The Roles of Elastic Properties, Magmatic Pressure, and Tectonic Stress in Saucer-Shaped Sill Growth

Abstract

Near-surface igneous sills commonly exhibit saucer-like shapes, formed due to interaction with the Earth's surface once some critical sill length is reached relative to its depth. Sill geometry has been strongly linked to the host material conditions, particularly in terms of the elastic properties and shear cohesion of the host rock, operating as primary controls on sill geometry. Here we conduct dynamic numerical simulations for sill growth in the near surface, in which we vary the host rock properties, magma pressure profile internal to the sill ∆P, and the externally applied tectonic stress σr, to consider their contributions to sill geometry.

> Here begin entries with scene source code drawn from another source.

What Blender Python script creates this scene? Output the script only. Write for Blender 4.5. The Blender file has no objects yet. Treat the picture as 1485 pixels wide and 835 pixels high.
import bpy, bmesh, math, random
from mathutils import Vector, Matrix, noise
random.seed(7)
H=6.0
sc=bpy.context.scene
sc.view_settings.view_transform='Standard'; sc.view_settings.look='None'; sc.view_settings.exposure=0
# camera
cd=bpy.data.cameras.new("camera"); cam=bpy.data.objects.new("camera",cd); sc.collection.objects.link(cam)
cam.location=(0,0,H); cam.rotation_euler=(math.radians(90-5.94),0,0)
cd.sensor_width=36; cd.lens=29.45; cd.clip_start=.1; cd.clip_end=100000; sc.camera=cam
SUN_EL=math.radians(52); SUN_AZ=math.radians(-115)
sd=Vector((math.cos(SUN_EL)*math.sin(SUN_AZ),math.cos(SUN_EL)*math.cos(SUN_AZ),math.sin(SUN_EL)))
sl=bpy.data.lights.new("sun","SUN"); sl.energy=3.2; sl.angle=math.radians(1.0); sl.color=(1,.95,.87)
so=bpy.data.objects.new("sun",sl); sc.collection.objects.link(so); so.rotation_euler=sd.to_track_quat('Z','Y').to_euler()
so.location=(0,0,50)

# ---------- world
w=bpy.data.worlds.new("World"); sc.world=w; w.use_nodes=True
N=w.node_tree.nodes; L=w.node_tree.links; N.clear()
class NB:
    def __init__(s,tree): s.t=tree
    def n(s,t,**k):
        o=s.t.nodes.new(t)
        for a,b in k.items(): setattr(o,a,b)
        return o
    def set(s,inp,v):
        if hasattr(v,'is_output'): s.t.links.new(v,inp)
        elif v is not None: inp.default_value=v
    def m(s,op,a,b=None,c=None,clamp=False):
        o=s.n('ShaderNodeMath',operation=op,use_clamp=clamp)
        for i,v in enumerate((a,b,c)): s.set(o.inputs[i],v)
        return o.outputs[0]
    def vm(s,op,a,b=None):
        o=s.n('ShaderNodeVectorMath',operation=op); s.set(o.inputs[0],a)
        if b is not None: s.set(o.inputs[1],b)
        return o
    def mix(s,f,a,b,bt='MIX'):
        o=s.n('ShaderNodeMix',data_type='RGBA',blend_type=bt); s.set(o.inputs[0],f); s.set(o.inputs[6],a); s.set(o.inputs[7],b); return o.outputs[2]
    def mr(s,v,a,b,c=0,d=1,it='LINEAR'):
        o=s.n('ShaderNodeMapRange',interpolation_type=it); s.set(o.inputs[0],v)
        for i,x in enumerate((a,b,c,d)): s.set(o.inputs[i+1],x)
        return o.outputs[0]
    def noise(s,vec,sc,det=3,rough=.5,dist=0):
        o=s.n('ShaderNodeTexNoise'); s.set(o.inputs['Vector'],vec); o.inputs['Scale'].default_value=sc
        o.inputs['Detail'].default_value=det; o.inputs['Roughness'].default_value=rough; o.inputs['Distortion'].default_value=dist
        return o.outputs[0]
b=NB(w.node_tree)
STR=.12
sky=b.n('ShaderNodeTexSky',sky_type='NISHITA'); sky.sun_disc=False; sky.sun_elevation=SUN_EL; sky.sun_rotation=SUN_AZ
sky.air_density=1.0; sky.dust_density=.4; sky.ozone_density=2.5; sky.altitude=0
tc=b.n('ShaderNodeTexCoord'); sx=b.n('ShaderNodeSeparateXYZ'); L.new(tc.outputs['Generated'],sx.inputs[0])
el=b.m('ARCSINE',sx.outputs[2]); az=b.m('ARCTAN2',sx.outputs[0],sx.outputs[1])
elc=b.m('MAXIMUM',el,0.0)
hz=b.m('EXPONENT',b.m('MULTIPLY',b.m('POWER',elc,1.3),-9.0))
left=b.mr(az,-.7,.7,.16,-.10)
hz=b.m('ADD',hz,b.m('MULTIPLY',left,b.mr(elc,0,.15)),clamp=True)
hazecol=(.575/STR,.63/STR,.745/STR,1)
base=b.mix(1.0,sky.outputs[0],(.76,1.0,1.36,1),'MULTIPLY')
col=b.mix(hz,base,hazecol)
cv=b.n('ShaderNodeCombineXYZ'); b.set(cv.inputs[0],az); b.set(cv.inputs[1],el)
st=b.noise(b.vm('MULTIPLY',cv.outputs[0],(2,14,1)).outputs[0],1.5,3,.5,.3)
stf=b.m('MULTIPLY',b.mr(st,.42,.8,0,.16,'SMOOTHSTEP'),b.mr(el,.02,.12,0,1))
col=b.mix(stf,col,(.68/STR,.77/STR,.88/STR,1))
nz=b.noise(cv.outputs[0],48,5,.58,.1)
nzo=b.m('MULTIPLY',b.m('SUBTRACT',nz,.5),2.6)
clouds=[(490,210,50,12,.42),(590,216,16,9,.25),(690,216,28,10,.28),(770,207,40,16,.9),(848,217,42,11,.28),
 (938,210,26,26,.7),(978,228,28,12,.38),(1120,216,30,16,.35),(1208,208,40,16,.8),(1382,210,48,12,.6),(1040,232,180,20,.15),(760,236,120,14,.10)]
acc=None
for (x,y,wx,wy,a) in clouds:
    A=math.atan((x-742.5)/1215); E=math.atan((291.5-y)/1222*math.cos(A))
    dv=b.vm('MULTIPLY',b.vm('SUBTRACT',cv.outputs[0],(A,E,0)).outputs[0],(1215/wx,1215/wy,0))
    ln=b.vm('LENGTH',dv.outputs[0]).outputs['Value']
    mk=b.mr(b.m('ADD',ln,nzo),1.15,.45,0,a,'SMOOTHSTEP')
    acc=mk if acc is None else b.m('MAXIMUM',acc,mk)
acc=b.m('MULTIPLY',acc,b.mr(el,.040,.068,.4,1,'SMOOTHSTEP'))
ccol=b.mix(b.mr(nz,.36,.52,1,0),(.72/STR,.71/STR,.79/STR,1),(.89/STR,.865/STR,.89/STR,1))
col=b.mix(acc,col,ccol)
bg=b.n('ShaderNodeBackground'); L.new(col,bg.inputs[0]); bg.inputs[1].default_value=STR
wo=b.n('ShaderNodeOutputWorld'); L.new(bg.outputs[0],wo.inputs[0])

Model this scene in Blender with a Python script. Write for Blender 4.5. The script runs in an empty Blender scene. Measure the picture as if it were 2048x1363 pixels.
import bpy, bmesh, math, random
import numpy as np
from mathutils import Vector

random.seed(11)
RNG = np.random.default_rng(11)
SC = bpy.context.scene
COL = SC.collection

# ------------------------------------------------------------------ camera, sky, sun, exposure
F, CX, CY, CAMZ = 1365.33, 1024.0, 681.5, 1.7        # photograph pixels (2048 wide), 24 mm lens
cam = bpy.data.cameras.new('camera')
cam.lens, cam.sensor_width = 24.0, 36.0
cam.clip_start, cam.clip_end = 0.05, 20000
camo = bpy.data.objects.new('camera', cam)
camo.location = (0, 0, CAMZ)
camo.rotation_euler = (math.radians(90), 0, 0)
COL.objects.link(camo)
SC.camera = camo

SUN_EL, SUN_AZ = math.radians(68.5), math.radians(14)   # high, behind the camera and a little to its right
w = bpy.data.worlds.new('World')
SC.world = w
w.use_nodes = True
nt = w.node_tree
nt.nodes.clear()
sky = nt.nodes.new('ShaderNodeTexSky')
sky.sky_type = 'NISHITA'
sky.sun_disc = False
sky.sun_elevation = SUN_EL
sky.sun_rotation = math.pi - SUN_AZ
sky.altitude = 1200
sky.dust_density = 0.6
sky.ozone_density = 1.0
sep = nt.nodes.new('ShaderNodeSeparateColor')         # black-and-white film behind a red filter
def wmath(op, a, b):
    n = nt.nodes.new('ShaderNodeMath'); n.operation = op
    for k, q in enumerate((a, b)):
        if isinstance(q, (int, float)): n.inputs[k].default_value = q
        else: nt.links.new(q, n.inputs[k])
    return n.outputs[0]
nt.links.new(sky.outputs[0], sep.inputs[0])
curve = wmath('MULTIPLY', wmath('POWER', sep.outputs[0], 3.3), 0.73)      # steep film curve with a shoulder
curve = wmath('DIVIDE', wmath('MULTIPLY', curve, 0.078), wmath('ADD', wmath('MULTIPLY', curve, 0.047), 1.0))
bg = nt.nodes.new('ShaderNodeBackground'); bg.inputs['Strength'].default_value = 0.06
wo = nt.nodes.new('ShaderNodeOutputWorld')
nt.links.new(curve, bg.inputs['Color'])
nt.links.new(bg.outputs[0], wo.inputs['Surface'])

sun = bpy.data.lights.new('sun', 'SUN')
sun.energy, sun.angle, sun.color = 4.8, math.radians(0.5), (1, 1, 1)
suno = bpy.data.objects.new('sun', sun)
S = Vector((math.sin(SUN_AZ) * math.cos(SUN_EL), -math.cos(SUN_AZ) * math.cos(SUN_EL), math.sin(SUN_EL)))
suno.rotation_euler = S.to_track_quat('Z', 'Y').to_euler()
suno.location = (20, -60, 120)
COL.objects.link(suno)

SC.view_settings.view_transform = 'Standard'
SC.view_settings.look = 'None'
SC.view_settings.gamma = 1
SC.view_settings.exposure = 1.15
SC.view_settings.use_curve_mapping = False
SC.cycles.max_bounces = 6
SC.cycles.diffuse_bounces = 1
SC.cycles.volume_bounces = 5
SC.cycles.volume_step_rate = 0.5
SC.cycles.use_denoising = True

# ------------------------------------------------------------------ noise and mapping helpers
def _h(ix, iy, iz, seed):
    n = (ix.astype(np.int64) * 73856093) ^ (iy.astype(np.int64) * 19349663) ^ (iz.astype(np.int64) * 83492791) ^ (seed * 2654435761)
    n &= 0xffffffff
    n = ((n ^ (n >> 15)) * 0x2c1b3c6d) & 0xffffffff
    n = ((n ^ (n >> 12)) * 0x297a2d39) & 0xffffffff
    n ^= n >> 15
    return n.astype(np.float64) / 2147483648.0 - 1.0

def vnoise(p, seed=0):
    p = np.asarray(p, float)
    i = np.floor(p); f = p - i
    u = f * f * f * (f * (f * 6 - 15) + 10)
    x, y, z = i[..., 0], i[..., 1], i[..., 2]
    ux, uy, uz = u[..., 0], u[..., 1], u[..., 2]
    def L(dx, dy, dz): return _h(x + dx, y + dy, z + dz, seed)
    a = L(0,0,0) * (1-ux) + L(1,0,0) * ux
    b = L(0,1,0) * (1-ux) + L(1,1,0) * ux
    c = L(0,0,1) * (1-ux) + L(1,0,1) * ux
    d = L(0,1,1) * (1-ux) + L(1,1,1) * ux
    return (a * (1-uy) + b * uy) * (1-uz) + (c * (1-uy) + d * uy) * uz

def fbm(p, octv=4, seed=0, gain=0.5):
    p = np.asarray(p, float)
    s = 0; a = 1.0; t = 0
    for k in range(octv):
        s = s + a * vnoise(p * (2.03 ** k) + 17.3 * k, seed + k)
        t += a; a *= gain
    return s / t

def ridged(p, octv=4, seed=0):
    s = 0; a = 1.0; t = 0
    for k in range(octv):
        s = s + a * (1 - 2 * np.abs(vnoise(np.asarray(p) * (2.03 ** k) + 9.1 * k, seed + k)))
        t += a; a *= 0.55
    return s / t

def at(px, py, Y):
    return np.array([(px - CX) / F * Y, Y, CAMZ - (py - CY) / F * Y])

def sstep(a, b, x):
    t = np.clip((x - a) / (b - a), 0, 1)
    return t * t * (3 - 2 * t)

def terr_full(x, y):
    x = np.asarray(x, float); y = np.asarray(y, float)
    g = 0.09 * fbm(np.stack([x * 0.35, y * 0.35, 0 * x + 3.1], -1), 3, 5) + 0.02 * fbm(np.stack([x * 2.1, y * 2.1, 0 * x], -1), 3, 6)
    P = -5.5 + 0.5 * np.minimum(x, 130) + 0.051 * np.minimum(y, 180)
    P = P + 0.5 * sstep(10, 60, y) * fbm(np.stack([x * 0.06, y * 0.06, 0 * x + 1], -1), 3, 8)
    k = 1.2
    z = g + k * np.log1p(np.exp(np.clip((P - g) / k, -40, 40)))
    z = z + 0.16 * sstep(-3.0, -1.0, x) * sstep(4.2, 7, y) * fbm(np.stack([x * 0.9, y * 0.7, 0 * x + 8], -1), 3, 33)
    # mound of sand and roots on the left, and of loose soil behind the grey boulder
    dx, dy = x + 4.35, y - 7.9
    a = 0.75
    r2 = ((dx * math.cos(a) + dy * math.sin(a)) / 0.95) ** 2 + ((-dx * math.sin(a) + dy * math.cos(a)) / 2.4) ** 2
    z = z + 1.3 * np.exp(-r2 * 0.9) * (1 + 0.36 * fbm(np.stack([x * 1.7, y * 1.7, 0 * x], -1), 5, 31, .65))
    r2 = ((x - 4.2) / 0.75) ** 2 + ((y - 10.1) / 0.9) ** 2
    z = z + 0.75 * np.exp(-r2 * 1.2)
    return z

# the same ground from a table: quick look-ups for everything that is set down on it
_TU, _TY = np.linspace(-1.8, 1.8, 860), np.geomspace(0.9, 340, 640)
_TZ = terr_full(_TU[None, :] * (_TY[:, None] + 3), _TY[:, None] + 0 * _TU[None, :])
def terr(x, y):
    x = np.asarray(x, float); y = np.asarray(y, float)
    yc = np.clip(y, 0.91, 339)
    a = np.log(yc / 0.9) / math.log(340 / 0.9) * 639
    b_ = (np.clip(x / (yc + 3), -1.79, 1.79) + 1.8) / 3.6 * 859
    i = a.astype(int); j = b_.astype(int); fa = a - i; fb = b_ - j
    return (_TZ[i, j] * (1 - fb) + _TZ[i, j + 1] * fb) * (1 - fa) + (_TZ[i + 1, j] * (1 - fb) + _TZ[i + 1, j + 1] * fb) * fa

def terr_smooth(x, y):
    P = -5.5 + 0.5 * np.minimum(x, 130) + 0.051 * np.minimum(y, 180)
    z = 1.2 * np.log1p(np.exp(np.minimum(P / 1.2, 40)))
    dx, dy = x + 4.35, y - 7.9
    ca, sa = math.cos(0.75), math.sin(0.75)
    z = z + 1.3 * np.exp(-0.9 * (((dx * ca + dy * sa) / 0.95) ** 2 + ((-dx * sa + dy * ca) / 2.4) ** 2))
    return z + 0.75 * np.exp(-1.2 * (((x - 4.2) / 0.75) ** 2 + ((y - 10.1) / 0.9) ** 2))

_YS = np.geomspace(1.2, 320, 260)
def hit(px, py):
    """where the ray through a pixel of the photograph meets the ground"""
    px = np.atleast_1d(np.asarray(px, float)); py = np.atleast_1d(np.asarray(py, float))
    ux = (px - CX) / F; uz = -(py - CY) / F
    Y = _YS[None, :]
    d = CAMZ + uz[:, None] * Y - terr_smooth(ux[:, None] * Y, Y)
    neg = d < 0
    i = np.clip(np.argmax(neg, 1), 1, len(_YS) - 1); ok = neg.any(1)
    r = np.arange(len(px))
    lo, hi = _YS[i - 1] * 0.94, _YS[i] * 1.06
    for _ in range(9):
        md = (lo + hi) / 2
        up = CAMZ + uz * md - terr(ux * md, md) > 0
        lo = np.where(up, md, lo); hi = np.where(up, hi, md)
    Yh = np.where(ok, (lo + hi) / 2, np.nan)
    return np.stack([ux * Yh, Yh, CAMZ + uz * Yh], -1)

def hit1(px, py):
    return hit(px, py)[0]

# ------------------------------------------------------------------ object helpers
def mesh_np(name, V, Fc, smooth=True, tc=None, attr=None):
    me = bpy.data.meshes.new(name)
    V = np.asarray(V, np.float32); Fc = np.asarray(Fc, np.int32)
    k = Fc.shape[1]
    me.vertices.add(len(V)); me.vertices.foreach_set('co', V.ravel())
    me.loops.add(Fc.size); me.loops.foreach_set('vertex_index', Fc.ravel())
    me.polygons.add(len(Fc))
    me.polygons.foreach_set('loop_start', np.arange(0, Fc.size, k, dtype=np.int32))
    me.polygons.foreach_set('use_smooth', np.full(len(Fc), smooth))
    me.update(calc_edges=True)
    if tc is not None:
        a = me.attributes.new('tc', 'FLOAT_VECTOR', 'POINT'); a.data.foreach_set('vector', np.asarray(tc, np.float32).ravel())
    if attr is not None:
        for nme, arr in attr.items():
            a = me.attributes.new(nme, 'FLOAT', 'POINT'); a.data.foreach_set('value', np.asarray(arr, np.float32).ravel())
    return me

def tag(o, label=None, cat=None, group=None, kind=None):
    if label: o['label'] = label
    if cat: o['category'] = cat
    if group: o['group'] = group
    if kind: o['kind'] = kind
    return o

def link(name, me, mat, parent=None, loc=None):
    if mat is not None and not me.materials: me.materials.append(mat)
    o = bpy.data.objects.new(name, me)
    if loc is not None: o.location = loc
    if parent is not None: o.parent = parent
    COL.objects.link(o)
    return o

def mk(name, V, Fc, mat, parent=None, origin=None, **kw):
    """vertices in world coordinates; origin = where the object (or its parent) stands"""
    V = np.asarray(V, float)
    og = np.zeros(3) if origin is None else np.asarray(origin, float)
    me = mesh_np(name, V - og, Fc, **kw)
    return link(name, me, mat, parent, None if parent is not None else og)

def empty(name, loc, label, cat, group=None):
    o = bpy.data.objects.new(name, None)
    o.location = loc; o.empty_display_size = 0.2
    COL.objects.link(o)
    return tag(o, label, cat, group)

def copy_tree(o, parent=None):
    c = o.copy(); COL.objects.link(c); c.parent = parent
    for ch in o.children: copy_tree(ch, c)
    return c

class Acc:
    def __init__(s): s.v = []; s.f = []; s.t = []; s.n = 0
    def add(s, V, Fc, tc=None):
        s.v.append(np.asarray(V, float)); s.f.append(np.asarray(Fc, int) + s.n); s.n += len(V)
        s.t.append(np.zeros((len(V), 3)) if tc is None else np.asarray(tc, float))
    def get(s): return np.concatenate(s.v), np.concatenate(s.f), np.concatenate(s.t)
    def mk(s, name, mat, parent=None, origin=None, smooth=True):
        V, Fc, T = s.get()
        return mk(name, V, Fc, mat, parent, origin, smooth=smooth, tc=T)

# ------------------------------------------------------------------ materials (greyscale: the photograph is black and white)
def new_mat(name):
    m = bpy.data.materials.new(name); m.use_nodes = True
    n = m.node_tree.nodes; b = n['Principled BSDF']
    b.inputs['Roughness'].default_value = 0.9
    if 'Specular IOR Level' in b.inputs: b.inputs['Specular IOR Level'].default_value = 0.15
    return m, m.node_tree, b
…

We find that elastic properties alone have little impact on sill geometry. Saucer shapes reflect the additive stress components of the magma overpressure within the sill, and the tectonic stress, controlled by the locus of the maximum energy release rate Gmax. Initially, Gmax is in-plane with the sill but deflects to ~25° at a critical base length rc relative to depth, due to interaction between the sill and the free surface. Increasing σr decreases this angle and increases rc of the sill. ∆P controls sill growth rate but has little effect on overall geometry. Host rock cohesion and elastic properties control the absolute magnitudes of σr required to effect a change in sill geometry.